8. On 15th December 2013 the Respondent served a reply opposing the appeal.
Submissions
9. It was agreed between all parties that in view of the confusion in relation to the grant of application all grounds could be argued.
10. Mr Islam submitted that the judge had erred in finding that the bank statements and the English language certificate had not been sent. He pointed to the evidence in the Appellant’s bundle as to proof of postage and receipt. In any event the Appellant was not required to file an English language certificate because the CAS referred to his having supplied one to the college.
11. So far as Article 8 was concerned, the Appellant had come to the UK and completed his Masters course and wished to be an accountant. He had invested a large amount of money in his course and his private life would be destroyed if this application was to be refused. He had the requisite funds and fairness dictated that the appeal ought to have been allowed.
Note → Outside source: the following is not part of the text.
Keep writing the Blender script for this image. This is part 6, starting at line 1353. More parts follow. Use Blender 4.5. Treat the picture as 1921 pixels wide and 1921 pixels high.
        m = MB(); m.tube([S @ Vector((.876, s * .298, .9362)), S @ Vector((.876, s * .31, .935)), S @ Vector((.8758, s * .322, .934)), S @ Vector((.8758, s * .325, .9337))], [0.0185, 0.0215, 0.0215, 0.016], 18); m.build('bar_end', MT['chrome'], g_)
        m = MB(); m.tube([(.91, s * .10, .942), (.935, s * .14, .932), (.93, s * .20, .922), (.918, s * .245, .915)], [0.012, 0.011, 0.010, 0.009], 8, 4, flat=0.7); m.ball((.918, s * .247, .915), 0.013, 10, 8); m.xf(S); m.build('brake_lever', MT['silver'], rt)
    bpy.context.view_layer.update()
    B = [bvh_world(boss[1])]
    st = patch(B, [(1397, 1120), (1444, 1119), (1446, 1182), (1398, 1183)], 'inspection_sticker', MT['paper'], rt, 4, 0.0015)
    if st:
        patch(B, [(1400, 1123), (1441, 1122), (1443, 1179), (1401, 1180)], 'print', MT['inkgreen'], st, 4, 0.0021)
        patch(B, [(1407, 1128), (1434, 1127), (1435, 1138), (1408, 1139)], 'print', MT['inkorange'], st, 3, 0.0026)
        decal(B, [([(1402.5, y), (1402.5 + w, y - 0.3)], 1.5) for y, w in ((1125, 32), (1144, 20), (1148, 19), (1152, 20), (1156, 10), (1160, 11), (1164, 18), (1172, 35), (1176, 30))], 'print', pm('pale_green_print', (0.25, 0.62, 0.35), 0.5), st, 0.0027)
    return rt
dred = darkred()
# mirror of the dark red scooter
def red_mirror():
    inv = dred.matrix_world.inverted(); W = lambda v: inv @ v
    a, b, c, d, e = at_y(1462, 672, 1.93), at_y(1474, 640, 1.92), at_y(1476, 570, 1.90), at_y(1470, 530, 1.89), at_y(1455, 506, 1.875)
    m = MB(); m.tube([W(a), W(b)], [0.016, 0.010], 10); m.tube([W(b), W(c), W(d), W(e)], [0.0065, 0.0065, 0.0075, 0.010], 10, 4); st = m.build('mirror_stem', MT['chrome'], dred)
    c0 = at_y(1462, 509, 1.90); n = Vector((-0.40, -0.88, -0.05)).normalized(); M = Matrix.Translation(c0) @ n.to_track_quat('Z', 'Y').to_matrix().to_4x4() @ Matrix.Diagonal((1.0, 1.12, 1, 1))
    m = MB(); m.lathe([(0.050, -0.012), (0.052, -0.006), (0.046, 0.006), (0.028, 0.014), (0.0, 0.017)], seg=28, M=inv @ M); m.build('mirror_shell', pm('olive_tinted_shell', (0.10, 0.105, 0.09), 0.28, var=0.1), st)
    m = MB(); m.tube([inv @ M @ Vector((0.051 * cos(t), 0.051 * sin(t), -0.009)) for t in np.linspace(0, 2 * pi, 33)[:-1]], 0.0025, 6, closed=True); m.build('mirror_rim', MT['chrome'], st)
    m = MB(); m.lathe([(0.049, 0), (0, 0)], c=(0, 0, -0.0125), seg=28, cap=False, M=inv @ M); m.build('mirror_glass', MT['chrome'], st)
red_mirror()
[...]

12. Mr Duffy submitted that there was no error of law in the decision, the judge having made findings open to him. The policy of evidential flexibility was not applicable to the Appellant because there were two grounds of refusal; the Secretary of State would not write to the Appellant in relation to missing documents in these circumstances. So far as Article 8 was concerned he relied on the Supreme Court decision in Patel and Others v SSHD [2013] UKSC 72 which held that Article 8 was not a general dispensing power and to be distinguished from the Respondent’s decision to allow leave to remain outside the Rules. Article 8 was concerned with private or family life and not education as such and the opportunity for a promising student to complete his course in the UK was not in itself a right protected under Article 8.
Findings and Conclusions
13. There is no error of law in this decision. The judge was entitled to consider the oral evidence of the Appellant and to find that it was contradictory and to conclude that he had not sent all of the documents to the Respondent as he claimed. The proof of postage in the Appellant’s bundle does not identify what documents were sent and does not establish, as the Appellant claims, that he included the bank statements and the English language certificate with the CAS. In any event the bank statements did not establish that he had the required level of funds for the required period.
14. There is no unfairness on the part of the Respondent. The Appellant was required to provide evidence to show that he met the requirements of the Rules and he did not do so.
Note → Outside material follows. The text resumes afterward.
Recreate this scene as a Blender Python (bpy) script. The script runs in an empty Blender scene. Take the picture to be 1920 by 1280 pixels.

15. Neither is there any breach of the Respondent’s policy on evidential flexibility. In SSHD v Rodriguez and Others [2014] EWCA Civ 2 the Court of Appeal held that there was no obligation on the Secretary of State to conduct a check of all applications to consider whether they are accompanied by the specified documents and to contact applicants where this is not the case.
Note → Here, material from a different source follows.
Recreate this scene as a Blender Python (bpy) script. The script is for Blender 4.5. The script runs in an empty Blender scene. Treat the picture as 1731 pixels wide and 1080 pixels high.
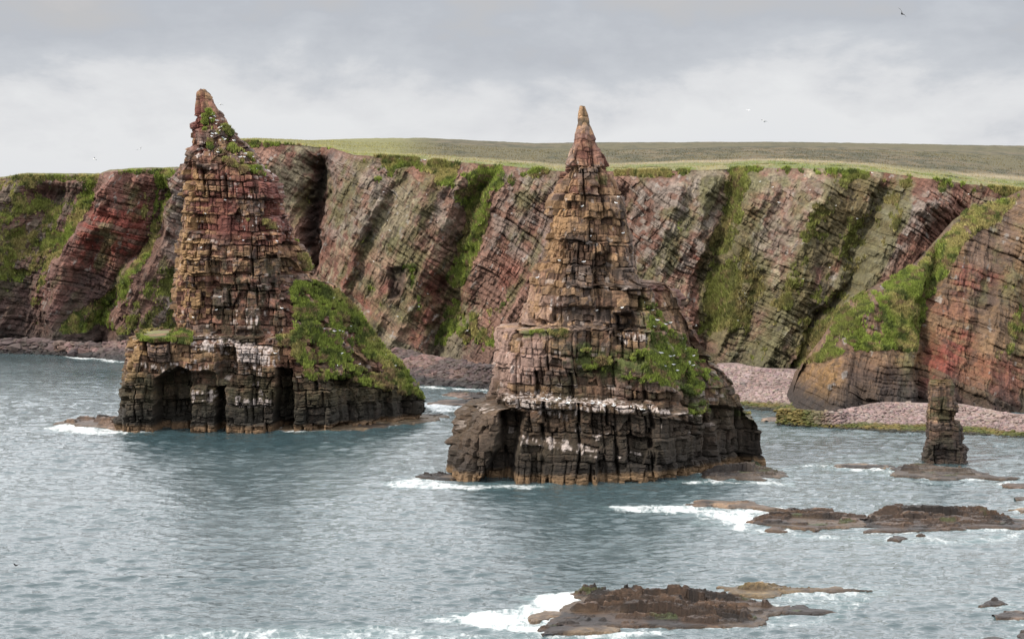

16. The original judge did not deal with Article 8, which was raised as a Ground of Appeal, but there was nothing in the grounds particularising any consequences of the Appellant’s removal in respect of his private or family life and no reference to Article 8 in the witness statement. The judge could only have dealt with the matter on the basis that the Appellant had not put forward any evidence to show that there would be a breach of Article 8 by his removal. As the Supreme Court said in Patel the Appellant’s right to continue his education in the UK is not in itself one protected under Article 8.
Decision
17. There is no error of law in the original decision which shall stand. The Appellant’s appeal is dismissed.